Originally Posted by
Shaggy Hiker
The message that should have been sent is: Don't get into programming if you don't like change.
The hardware changes, the languages change, open source projects come and go as interest waxes and wanes, companies grow and fold, and all of this happens within the timespan of our careers. Coding isn't like ranching where people can say, "my daddy did it this way, and his daddy before him, and his daddy before him." In coding, the last decade is for old folks. I started in the 80s. There was no VB, of course, because there was no V to B. I then wandered off until the mid-90s, at which point there was a VB, there was ANSI C, no ANSI C++, GUI OS were just starting to appear (unless you were a mac fan), and Java was just a drink. I went through PDA's, too. I even had one, and wrote a few programs for them. That tech lasted only a few years before being replaced by smartphones.

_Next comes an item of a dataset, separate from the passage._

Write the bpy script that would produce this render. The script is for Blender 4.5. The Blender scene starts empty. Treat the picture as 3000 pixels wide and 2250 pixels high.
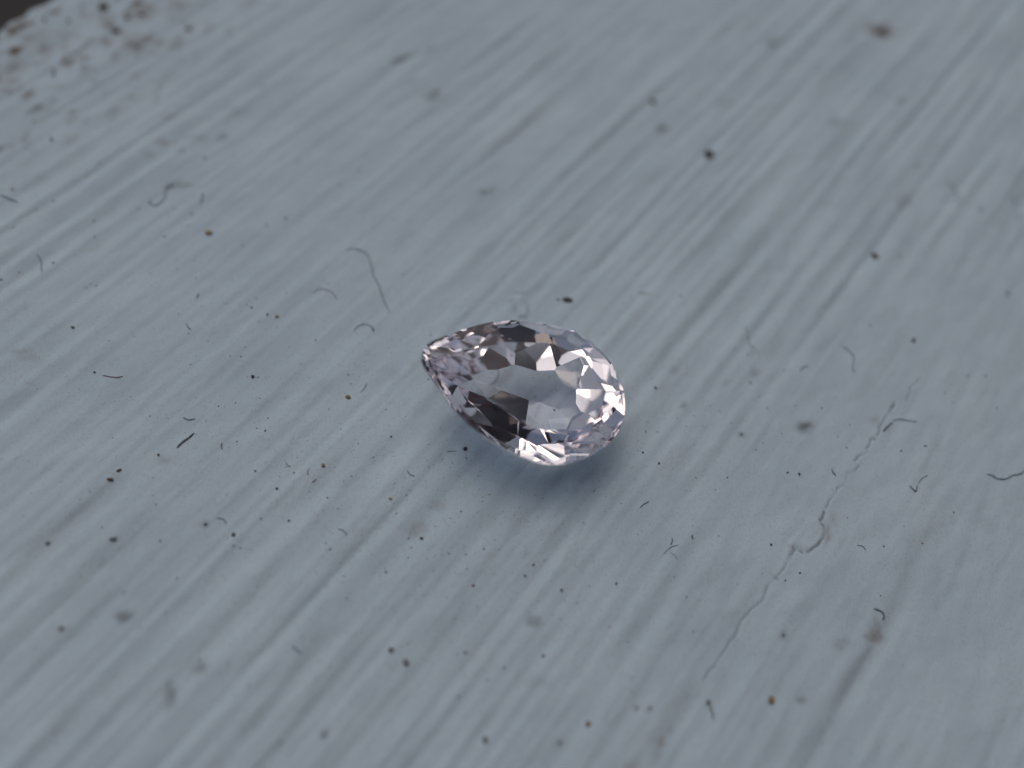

I wrote a tablet app before Apple came out with the iPad. The app would have worked a whole lot better had there been any tablets at that time. Now, tablets are becoming ubiquitous. Dilettante feels that the MS OS is going to be replaced by Android, but that's nothing new. It was going to be replaced by Linux before that, and Apple even earlier (not to mention OS/2, since nobody probably thought THAT was going to replace anything). Still, he could just as easily be right as wrong. The only thing certain is that what is the standard today is not going to be around tomorrow.
So, don't abandon MS because VB6 was discontinued. Instead, abandon the entire career, because it's probably moving too fast for your comfort. I know the technology will change. I know that the language I know now will not last until my retirement. I just don't know where to move to, and when will not even be my decision.